RECORD EXCERPTS:
————————
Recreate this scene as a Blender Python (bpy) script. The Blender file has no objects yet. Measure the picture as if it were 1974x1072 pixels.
————————
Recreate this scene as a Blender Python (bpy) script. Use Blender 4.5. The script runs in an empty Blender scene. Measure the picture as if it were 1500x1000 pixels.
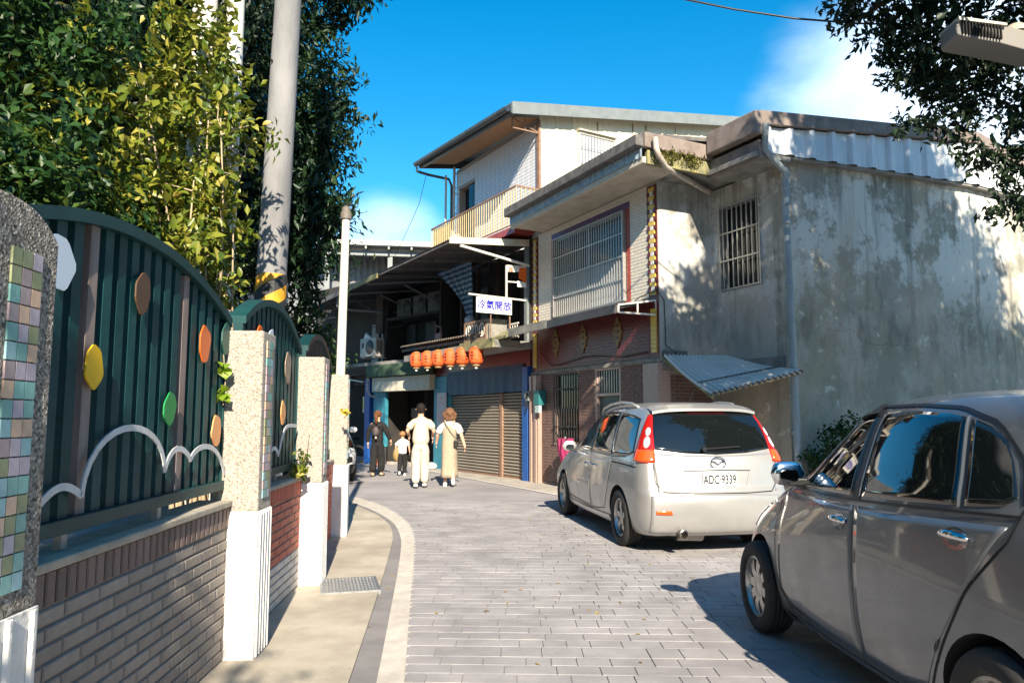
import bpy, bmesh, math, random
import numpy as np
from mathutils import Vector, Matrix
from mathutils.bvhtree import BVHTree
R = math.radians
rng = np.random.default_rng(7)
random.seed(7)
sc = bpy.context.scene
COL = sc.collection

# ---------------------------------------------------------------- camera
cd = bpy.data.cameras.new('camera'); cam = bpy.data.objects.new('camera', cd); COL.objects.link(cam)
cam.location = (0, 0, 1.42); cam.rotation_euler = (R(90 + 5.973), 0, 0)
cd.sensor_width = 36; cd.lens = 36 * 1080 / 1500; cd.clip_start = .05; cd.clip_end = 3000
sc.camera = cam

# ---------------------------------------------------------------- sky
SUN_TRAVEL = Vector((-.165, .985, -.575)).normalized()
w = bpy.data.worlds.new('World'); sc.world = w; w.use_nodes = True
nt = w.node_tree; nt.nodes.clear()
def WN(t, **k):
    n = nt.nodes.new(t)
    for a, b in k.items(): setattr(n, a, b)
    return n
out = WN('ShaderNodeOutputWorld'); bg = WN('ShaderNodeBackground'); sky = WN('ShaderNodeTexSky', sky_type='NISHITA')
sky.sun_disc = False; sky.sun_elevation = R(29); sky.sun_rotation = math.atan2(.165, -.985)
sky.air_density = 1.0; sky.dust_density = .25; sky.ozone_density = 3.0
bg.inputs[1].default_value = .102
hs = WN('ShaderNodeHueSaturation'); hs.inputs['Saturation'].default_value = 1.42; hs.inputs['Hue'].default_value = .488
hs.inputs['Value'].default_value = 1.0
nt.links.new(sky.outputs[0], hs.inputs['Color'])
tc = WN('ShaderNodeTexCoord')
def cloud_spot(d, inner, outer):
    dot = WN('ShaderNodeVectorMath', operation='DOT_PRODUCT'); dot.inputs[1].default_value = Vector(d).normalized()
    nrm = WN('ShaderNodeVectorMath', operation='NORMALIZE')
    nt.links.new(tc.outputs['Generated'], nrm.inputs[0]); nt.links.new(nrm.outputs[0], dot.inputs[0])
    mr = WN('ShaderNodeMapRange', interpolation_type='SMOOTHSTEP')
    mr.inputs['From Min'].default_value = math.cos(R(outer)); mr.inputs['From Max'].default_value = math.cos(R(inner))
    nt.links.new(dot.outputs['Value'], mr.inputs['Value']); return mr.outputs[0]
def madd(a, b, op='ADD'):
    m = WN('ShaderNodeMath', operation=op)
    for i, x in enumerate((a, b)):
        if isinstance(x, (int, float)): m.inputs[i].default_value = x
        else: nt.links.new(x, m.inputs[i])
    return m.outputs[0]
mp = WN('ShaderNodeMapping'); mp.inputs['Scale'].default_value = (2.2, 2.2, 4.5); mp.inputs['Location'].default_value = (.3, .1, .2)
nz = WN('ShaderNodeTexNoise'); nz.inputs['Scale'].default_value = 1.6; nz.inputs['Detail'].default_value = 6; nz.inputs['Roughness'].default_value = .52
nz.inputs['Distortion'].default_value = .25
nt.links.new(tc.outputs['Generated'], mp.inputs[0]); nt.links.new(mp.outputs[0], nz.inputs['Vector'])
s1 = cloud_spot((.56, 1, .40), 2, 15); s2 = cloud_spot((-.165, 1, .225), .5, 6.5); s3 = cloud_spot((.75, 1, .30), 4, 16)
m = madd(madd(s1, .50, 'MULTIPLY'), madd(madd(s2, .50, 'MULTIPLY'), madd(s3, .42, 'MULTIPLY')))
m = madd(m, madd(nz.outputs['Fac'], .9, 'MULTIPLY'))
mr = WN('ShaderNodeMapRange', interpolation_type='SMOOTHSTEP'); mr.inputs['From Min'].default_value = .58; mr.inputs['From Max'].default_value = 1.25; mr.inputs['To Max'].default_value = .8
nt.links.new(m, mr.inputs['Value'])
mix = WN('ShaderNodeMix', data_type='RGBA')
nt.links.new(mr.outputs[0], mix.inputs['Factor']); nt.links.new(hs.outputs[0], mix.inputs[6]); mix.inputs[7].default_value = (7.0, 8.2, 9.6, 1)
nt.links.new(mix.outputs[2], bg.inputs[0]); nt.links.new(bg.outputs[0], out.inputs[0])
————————
WRITTEN PROBLEM: Scan the data for the word "objects" and copy every line where it shows up.

TASK ANSWER:
Recreate this scene as a Blender Python (bpy) script. The Blender file has no objects yet. Measure the picture as if it were 1974x1072 pixels.
cd = bpy.data.cameras.new('camera'); cam = bpy.data.objects.new('camera', cd); COL.objects.link(cam)